Более искушенные ставят более продуманные цели. Да, они знают, что все их "черные версии" — не выдерживают никакой критики в среде профессионалов. Собственно, все они давно негласно занесены в разряд "теорий вечного двигателя", — среди профессионалов "черные гипотезы" просто давно не принято обсуждать, как опровергнутые и ничем реальным не подтвержденные.
Но ведь есть еще непрофессиональная публика. И хотя значительной части ее эти гипотезы давно надоели, есть некоторая часть, которая может включиться, начать обсуждать, а иногда, в силу незнания фактов — и всерьез ужаснуться этому бреду.
И вот эти обсуждения сами по себе — являются целью истинных авторов "черных гипотез". Потому, что они позволяют разрушать сакральность и мобилизующий потенциал мифа.
Задача не в том, чтобы доказать ложь — это, в конечном счете, невозможно, рано или поздно — она будет опровергнута. Задача в том, чтобы, навязав публичное обсуждение оскорбительной темы, разрушить ее сакральность. Как в известном анекдоте: "У него было что-то с шубой. То ли он украл, то ли у него украли".
Если святотатцу позволить измываться над символом сакральности — сакральность исчезает, потому, что одно из ее качеств — неприкосновенность.
Если публично обсуждаются "черные гипотезы" о Победе — значит, не такая она Великая. И вообще — то ли победа, то ли — не победа, кто их разберет, вот историки сами не знают. Нет сакральности, нет мифа. И нет базы для идентификации. И нет площадки для старта прорыва.

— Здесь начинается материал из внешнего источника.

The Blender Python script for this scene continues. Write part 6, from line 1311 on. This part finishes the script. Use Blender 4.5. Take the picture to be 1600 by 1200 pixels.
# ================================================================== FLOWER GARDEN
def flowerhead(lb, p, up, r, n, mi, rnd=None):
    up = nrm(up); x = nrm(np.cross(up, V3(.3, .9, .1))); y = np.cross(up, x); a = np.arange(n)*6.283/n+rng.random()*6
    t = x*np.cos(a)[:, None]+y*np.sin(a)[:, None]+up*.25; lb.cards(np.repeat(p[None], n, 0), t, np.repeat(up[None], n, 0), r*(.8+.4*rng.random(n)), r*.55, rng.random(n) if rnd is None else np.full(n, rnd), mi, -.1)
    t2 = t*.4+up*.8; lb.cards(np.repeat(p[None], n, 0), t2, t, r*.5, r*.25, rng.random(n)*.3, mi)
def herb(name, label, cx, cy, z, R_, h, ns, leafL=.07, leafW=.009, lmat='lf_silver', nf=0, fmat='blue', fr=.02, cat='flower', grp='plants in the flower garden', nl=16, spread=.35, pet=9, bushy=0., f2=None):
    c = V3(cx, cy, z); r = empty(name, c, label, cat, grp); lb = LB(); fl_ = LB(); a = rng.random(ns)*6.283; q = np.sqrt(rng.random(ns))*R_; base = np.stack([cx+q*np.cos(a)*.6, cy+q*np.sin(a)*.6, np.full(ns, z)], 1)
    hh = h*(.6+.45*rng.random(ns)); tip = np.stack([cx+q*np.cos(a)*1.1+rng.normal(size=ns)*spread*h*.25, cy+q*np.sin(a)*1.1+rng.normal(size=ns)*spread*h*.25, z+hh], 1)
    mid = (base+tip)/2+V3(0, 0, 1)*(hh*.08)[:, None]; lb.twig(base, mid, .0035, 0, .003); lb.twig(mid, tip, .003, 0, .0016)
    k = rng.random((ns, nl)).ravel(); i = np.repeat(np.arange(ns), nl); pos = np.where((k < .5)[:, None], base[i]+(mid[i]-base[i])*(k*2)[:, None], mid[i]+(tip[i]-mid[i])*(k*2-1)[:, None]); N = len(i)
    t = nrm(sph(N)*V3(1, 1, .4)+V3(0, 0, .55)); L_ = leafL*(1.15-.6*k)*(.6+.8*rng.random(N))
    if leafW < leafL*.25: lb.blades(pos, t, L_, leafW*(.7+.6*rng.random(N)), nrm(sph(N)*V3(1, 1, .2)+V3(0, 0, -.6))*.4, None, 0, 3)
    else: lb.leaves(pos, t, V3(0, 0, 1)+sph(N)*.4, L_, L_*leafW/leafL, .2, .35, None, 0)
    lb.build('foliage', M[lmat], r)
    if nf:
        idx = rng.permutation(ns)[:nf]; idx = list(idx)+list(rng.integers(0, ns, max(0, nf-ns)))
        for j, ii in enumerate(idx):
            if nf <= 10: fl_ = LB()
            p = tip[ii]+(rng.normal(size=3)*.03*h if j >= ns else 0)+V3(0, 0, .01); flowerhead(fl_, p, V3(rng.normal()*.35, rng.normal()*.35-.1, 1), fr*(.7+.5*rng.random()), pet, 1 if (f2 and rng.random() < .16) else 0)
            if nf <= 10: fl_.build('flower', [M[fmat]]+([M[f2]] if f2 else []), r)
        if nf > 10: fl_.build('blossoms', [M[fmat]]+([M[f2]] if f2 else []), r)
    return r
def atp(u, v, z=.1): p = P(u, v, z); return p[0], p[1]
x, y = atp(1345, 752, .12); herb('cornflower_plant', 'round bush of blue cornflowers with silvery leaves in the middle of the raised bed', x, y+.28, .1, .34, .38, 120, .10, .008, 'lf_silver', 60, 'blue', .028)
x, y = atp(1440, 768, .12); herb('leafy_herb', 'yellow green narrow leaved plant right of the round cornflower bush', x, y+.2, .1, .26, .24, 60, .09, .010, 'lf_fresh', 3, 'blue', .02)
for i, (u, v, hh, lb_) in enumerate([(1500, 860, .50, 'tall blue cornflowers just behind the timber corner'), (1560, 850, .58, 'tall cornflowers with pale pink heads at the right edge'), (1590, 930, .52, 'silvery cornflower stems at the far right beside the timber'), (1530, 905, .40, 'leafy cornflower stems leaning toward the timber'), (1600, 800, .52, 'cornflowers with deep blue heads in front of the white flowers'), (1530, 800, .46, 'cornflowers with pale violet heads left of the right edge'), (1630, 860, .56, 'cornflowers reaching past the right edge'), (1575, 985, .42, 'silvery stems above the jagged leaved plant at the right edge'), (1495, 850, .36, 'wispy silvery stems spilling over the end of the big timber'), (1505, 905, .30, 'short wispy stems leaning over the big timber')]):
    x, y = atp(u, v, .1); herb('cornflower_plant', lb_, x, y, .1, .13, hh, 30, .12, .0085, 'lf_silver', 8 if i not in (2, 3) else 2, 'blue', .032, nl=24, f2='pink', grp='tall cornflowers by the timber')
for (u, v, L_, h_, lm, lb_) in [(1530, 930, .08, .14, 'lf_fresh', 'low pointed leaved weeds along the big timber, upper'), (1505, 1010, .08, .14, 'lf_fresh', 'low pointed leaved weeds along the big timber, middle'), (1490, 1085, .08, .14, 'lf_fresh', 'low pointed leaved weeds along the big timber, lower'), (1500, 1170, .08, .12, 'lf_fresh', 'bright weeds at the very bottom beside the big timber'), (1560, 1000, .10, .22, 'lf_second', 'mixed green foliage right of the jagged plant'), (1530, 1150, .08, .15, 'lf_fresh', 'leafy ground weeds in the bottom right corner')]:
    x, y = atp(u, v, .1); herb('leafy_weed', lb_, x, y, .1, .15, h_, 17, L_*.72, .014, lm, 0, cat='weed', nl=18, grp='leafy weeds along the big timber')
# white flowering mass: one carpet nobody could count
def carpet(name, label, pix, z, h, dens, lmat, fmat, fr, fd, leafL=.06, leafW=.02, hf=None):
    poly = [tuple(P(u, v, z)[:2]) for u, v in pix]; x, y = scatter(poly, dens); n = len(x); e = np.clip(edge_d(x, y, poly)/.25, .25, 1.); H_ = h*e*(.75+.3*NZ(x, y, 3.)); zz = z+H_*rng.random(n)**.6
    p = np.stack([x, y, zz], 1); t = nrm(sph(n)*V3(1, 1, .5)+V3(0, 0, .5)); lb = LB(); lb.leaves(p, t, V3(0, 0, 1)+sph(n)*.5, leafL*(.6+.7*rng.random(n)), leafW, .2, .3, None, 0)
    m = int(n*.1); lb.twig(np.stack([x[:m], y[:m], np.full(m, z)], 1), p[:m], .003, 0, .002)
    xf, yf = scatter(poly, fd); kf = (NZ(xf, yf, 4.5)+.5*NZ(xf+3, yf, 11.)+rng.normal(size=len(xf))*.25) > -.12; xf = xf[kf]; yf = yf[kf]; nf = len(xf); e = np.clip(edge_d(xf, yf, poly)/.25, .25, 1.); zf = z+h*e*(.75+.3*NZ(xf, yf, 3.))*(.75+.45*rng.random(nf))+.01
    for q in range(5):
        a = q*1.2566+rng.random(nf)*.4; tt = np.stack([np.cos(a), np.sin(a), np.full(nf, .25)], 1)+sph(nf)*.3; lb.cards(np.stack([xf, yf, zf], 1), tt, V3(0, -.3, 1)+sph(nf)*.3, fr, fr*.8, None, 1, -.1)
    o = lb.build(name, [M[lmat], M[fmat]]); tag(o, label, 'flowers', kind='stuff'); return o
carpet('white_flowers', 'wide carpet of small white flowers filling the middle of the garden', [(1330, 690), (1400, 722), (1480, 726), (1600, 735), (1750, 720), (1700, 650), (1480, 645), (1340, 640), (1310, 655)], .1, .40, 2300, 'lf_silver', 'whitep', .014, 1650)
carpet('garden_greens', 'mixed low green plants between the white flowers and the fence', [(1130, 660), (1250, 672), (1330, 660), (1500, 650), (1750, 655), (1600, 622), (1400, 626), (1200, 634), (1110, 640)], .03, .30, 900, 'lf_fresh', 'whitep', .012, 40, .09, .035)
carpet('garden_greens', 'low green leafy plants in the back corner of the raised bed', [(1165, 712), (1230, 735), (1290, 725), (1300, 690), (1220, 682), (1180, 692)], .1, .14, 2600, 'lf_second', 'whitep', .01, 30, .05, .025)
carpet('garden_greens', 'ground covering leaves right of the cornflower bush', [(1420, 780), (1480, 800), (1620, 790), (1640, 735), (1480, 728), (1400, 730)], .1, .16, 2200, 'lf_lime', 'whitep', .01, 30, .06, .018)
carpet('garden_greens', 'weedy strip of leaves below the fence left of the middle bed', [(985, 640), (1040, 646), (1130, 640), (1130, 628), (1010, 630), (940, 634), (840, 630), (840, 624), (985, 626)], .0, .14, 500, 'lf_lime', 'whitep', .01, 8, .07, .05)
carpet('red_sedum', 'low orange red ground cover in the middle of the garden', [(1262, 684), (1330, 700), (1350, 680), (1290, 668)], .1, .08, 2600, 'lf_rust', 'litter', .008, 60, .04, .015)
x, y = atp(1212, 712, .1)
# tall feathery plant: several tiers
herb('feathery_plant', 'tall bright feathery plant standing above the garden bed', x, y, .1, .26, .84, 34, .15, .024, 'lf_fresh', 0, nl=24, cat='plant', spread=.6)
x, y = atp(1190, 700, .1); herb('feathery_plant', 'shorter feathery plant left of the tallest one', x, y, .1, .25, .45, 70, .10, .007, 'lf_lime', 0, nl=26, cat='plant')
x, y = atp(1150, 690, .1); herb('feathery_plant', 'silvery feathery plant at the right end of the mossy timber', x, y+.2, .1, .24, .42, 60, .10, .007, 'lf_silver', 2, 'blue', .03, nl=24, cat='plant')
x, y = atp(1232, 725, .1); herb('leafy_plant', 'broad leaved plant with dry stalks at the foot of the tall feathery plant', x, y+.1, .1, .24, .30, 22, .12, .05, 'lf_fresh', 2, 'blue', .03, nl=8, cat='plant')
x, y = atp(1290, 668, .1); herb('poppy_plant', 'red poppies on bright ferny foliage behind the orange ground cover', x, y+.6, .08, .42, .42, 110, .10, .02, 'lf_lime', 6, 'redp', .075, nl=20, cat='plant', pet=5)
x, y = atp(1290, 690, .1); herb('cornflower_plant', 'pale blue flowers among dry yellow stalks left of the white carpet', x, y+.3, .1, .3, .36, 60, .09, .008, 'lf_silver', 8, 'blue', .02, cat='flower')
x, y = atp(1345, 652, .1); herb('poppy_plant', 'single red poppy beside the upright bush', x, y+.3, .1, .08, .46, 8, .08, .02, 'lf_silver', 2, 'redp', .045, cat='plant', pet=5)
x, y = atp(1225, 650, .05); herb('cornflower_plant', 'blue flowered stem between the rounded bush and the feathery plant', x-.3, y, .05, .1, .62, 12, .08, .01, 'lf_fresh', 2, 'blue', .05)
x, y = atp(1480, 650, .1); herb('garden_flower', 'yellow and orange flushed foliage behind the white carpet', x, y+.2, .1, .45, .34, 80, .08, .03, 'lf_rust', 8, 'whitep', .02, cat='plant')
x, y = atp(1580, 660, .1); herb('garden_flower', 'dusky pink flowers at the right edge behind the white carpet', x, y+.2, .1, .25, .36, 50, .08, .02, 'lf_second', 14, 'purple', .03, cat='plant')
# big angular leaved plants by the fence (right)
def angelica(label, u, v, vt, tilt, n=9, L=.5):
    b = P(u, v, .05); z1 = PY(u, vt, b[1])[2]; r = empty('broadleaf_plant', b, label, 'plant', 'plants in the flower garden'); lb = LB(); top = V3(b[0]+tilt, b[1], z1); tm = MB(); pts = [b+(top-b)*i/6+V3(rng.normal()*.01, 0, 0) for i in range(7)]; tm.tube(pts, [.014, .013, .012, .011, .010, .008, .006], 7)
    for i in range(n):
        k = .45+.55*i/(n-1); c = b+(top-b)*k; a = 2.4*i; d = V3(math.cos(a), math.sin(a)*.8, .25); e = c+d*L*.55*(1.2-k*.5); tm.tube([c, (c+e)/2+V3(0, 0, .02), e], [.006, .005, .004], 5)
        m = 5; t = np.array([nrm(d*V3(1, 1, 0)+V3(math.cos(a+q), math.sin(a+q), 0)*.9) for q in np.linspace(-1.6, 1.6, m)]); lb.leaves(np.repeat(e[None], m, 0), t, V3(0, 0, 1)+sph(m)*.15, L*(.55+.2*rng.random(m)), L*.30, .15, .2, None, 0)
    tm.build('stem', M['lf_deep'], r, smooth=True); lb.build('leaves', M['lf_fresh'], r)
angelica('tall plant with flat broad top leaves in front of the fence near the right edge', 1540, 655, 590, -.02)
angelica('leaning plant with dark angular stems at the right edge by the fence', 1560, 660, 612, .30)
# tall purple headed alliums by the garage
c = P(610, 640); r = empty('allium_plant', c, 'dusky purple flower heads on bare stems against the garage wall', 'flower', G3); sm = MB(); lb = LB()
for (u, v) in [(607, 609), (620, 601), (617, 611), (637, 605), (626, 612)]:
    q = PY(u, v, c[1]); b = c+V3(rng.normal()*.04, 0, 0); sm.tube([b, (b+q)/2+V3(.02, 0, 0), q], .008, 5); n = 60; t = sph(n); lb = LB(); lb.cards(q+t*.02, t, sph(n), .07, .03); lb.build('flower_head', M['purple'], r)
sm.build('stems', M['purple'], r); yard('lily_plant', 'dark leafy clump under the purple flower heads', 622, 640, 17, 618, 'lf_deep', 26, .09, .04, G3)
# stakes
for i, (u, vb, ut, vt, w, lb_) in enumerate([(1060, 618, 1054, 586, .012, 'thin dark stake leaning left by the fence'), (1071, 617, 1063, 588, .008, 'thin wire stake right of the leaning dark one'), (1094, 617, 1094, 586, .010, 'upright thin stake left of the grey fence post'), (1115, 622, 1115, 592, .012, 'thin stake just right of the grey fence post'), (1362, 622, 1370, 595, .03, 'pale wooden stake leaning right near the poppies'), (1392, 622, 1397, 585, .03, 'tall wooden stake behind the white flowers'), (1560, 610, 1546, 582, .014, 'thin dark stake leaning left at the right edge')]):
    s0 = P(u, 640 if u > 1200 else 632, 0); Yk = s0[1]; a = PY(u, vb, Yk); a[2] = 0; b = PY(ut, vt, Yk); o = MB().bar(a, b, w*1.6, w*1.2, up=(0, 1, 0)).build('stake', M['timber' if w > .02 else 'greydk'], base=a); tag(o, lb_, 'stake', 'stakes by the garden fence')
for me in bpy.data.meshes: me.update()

Конечно, отчасти, в этих "черных гипотезах", а все они родились на Западе, — определенная психологическая травма Западных стран. Их жители помнят, как они капитулировали перед нацизмом. Они не заваливали трупами вермахт — они просто от него бегали. Вспомним, например, Арденны. И они, с одной стороны, не хотят они это признавать, даже перед самими собой. А с другой — просто хотят избежать уплаты по долгам за собственное спасение.
Но, что более важно, — многим из тех, кто обладает правом выстраивать свою стратегию (хотя, надо признать не всем), довольно часто просто не нужно, чтобы на территории СССР был осуществлен новый прорыв. И не в силу приписываемого им горе-патриотами русофобства. А просто потому, что не нужен лишний конкурент.
И поэтому они вполне осознано, и, со своей точки зрения, вполне оправданно наносят точно рассчитанный удар по тому последнему, что еще может служить духовной основой социального прорыва.